The draft law, which has been under consideration for many years, is due to be taken up by parliament Aug. 7. Its stated aim involves “enriching the political life, creating a new dynamic and allowing for a change in political power,” said the state-run news agency SANA.

The move is the latest in a number promises aimed at denting Syria's popular four-month uprising, which represents an unprecedented challenge to the 40-year Assad regime. But even if the law goes into effect soon, its impact is likely to be limited.

SANA reported that the bill prohibits parties founded on the basis of “religion, tribal affiliation, regions, and professional organizations as well as those which discriminate on the basis of race, sex, or color.”

Those restrictions suggest that Kurdish nationalist parties may not be recognized, along with the Muslim Brotherhood, a Sunni Islamist party currently banned in Syria.

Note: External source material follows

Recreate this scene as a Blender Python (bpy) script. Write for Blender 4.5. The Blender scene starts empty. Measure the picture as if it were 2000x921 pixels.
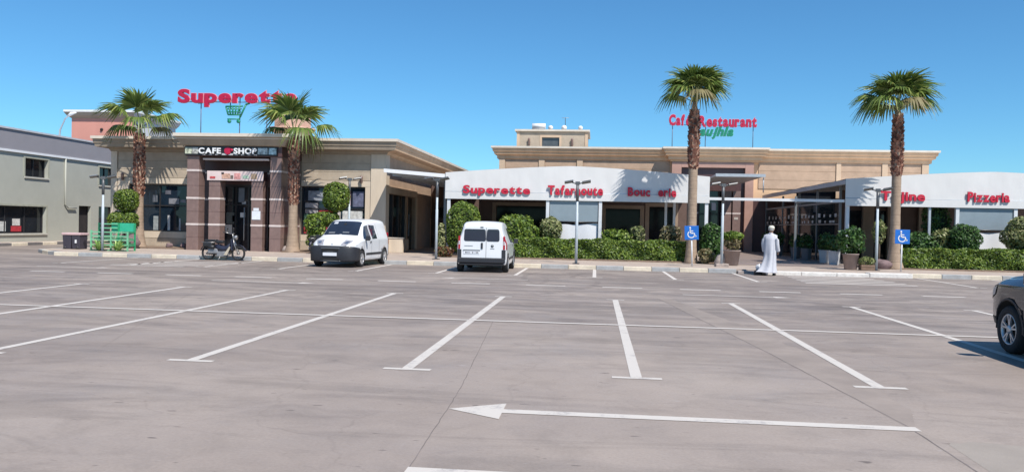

In addition, Article 8 of the constitution stipulates that the Baath Party is "the leading party in the society and the state." Protesters have demanded that the article be appealed, but so far it remains in place.

Assad's concessions ill-received

Since the uprising began in March, Assad has made some concessions, such as lifting the emergency law that granted the state draconian powers, forming a new government, sacking some unpopular local governors, releasing detainees, and canceling the National Security Court.

Protesters and their supporters say that the concessions are undermined by the continuing crackdown by the security forces against the largely peaceful and unarmed protesters.